I have found a strange problem with Internet Connection Sharing in
Dolphin. My 
hardware configuration is two 10 Mbit NIC's, one connected to my local
LAN 
and one to the campus LAN. ICS worked beatifully straight out of the box
in 
8.2 so I was suprised when I ran into these problems in 9.0

1) I started ICS and configured it in the same manner as in previous
versions. 
It did not work, even though all packages got installed and shorewall
was 
running. When I digged a little I noticed that the ICS tool had not made
the 
needed changes to the /etc/shorewall/masq file. It read only "eth0" when
it 
should have been "eth0   eth1". With this manual change I got it up and 
running.

2) Then I tried to browse samba from computers in my own LAN. No
response from 
the server. After a little thought and reading the logs I came to the 
conclusion that the firewall ate the packets. I turned it off in the
Control 
Center, or rather made it pass all packets.
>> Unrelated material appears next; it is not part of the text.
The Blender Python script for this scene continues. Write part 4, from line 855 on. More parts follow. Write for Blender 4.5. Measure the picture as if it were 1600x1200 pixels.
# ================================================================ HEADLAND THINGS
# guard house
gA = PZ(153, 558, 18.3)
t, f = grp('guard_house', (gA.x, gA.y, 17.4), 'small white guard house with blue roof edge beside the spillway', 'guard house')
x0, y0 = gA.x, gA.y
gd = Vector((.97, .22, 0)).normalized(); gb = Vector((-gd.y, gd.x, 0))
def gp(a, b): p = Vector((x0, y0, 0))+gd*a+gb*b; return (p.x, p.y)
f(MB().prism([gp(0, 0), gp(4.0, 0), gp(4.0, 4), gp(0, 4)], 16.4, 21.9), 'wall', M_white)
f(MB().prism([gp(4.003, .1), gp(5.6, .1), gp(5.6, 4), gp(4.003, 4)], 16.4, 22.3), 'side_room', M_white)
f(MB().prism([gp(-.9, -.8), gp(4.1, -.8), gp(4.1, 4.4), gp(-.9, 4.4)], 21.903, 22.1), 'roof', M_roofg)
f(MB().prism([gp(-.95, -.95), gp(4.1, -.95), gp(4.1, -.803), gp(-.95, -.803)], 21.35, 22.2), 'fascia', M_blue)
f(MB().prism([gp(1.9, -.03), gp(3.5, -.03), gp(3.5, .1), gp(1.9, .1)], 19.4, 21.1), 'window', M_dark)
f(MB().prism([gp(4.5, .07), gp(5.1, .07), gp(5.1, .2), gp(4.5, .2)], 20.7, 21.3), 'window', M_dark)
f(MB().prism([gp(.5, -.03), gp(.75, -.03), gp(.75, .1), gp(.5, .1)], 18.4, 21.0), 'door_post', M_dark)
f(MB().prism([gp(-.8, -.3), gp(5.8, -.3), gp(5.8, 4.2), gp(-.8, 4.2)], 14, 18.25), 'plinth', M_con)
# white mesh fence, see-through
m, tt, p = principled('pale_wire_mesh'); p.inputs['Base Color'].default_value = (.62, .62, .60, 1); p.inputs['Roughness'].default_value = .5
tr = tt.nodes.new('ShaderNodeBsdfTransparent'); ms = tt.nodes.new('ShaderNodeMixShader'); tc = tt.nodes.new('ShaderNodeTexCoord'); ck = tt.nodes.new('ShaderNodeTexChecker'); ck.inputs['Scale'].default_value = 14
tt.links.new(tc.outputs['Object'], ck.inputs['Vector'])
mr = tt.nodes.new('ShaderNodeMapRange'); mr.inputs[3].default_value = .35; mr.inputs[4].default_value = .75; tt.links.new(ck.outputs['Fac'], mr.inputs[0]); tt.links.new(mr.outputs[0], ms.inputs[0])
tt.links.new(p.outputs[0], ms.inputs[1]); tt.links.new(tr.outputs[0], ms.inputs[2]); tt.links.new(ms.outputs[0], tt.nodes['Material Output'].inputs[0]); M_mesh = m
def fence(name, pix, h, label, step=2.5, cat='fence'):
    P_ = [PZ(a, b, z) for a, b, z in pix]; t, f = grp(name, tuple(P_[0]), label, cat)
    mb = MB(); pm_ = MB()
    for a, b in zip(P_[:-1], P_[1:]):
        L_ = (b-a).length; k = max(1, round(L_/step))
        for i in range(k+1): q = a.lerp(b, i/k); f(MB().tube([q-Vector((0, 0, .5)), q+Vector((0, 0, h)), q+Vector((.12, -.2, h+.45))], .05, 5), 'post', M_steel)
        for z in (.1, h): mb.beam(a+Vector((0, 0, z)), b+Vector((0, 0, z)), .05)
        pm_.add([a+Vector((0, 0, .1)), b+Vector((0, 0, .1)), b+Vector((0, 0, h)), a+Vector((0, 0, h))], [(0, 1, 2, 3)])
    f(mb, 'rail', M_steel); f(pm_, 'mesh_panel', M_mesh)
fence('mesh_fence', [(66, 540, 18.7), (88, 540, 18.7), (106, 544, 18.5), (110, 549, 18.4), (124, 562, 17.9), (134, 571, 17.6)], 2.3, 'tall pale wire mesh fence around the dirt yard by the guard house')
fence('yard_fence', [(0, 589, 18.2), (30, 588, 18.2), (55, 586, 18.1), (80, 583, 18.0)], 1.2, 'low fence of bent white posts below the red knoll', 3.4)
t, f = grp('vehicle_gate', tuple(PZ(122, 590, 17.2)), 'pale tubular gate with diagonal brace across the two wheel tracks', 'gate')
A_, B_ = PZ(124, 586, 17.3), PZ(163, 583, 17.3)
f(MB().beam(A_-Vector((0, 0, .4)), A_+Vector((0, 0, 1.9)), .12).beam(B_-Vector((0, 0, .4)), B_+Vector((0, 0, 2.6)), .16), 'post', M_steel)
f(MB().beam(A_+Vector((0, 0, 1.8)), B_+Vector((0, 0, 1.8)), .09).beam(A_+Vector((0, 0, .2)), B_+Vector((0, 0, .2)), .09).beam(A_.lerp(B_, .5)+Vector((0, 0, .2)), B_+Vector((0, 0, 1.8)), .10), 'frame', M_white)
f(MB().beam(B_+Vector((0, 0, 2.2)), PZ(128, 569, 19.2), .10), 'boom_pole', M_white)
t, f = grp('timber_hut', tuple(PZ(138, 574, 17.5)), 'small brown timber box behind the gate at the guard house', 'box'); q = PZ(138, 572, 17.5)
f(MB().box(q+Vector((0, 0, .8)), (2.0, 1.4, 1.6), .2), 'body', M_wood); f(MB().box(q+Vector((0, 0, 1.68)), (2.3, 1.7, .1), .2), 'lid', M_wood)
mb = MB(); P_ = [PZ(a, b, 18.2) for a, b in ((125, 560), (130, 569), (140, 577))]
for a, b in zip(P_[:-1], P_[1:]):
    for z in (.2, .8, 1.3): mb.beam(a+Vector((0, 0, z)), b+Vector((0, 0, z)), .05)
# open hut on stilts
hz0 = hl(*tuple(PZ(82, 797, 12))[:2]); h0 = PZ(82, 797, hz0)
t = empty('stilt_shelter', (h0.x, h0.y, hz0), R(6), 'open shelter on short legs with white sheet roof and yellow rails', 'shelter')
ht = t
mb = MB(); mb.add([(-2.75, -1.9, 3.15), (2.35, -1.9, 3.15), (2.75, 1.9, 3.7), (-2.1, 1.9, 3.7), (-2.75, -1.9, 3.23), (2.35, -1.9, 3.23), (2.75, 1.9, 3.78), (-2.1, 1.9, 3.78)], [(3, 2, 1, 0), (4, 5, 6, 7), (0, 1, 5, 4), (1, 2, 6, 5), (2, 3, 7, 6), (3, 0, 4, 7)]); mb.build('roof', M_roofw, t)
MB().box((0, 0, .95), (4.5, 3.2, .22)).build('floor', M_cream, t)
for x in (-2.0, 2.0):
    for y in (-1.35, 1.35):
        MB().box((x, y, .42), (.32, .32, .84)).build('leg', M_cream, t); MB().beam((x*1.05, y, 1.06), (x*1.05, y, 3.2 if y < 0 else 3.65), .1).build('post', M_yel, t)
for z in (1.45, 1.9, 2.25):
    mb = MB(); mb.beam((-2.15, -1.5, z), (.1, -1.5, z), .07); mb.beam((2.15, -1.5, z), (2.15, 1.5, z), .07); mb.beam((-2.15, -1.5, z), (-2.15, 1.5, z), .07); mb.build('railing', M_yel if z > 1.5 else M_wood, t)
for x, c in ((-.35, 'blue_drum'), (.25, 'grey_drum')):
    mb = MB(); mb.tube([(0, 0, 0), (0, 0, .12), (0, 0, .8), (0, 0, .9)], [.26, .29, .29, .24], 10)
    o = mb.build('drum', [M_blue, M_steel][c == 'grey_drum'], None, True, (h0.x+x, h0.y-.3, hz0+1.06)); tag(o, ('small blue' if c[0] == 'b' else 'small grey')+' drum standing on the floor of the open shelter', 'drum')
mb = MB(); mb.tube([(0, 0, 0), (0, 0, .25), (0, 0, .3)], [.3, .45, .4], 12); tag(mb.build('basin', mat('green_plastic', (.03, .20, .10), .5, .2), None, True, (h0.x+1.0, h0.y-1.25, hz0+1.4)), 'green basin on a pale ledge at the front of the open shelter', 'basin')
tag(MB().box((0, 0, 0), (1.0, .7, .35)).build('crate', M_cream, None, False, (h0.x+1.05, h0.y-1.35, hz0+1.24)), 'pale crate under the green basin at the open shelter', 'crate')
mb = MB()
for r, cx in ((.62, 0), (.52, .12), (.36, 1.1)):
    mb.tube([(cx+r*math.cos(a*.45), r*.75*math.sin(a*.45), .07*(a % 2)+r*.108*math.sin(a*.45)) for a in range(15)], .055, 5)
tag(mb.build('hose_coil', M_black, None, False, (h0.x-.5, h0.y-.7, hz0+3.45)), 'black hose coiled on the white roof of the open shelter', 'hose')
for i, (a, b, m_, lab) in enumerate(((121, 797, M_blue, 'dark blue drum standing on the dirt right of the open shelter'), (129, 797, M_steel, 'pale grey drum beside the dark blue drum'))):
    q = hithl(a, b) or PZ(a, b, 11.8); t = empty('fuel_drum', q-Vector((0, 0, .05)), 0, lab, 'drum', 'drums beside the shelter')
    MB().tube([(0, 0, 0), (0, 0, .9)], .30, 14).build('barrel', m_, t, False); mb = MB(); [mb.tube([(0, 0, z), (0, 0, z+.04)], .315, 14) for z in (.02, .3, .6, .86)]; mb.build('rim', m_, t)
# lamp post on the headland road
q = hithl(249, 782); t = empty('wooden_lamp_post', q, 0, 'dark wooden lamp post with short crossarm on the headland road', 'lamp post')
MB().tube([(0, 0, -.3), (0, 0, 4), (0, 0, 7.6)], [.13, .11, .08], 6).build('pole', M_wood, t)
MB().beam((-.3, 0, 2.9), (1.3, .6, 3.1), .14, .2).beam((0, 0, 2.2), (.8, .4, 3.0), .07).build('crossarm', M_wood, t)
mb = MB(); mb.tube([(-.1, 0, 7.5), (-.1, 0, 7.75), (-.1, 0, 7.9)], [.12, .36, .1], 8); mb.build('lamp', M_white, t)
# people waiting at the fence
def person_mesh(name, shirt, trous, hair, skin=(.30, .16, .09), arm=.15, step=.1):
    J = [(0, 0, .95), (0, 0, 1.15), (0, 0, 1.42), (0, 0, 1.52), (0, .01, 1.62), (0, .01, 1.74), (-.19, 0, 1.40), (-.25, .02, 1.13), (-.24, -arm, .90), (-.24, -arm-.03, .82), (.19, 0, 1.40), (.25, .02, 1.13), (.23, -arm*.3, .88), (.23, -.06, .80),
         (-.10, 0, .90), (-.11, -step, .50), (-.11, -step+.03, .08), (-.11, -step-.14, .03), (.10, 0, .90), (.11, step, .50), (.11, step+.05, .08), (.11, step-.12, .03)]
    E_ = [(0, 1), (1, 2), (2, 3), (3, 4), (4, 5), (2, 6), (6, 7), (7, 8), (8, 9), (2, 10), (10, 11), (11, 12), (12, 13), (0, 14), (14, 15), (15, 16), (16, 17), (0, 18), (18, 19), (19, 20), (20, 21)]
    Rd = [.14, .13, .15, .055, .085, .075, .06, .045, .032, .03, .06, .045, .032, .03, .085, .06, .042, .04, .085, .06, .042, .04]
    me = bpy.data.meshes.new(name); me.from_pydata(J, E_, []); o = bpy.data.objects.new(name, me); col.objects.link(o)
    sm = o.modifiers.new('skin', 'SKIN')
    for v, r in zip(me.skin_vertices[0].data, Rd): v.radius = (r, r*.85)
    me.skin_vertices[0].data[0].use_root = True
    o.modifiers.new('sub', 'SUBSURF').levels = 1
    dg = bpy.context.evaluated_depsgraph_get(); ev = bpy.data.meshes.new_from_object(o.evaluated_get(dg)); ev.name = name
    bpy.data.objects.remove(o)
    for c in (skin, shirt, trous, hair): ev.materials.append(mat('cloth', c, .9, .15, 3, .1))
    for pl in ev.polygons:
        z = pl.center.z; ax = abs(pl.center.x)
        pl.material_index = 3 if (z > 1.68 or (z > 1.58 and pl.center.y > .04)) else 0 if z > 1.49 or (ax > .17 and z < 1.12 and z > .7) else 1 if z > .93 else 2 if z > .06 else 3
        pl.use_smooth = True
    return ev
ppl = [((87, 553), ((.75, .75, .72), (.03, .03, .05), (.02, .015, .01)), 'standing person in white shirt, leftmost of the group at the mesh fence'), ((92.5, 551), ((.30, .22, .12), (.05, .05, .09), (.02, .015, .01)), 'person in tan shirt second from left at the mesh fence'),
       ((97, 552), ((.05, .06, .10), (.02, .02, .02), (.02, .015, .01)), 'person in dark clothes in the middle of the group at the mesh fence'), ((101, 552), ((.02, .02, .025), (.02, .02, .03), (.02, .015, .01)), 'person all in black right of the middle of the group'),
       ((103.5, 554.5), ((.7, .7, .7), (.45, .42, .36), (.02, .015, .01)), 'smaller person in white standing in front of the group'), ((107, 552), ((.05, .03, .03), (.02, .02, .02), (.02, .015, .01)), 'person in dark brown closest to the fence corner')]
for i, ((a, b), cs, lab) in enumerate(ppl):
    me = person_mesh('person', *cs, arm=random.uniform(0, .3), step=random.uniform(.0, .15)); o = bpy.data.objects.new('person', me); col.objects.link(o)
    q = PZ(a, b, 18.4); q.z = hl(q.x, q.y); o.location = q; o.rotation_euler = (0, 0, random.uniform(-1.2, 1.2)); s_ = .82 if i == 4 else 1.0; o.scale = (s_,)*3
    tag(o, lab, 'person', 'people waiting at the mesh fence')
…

3) To my great surprise this also turned off the IP masquerading.
'iptables 
- -L' was totally empty and no packets from my computers behind the
firewall 
were forwarded anywhere.

I want IP masquerading but I do not need a firewall as the university
LAN 
already is behind one. At the moment this can't be done with the ICS
tool in 
the Control Center. As the previous versions of Mandrake had this 
functinality I can only consider this a bug. One that hopefully will be 
squashed soon. I'm not very happy with switching iptables rules every
time I 
want to access my documents on the file server.